First of all. This is not homework. the problem is as follows:

The definition of an open set in a (pseudo)metric space with a metric $\rho$ is:
a set $O$ is an open set if and only if $\forall x \in O, \exists$ an open ball $\mathbf{B}_\rho(x,\epsilon) \subset O$.
We have found that statement 3 of problem 2C is wrong. Here is a counterexample
The right statement should be "a set $A$ in $M$ is closed (open) iff $A$ is saturated and $h(A)$ is closed (open) in $M^*$".
My question is: How to prove the map $h$ is a quotient map?
My attempt:
- The definition of a quotient map $p: X \rightarrow Y $ is surjectve and provided that a subset $U$ of $Y$ is open iff $p^{-1}(U)$ is open in $X$.
- $h$ is obviously surjective. It is an identification map!
- For one direction, given an open set $h^{-1}(U)$ in $M$, since $h$ is surjective, $hh^{-1}(U) = U$, so by above 4b), $U$ is open too. In other words, h is an open map.
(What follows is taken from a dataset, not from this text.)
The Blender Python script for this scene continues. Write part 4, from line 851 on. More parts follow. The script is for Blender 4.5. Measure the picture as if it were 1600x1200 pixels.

- For the other direction, given an open subset $U$ of $M^*$, how to prove $h^{-1}(U)$ is open? I am stuck here. In other words, how to prove $h$ is a continuous map. Here is my proof: we can first prove $\forall x \in M, \forall \epsilon > 0, h^{-1}(\mathbf{B}_{\rho^*}(h(x),\epsilon)) = \mathbf{B}_{\rho}(x, \epsilon)$. In other words, for any neighbourhood base $B_1$ of $h(x)$ in $M^*$, there is a neighbourhood base $B_2$ of $x$ such that $B_2 \subset h^{-1}(B_1)$. If you can give a more succinct and more illuminative proof than my mechanical proof, it would be deeply appreciated.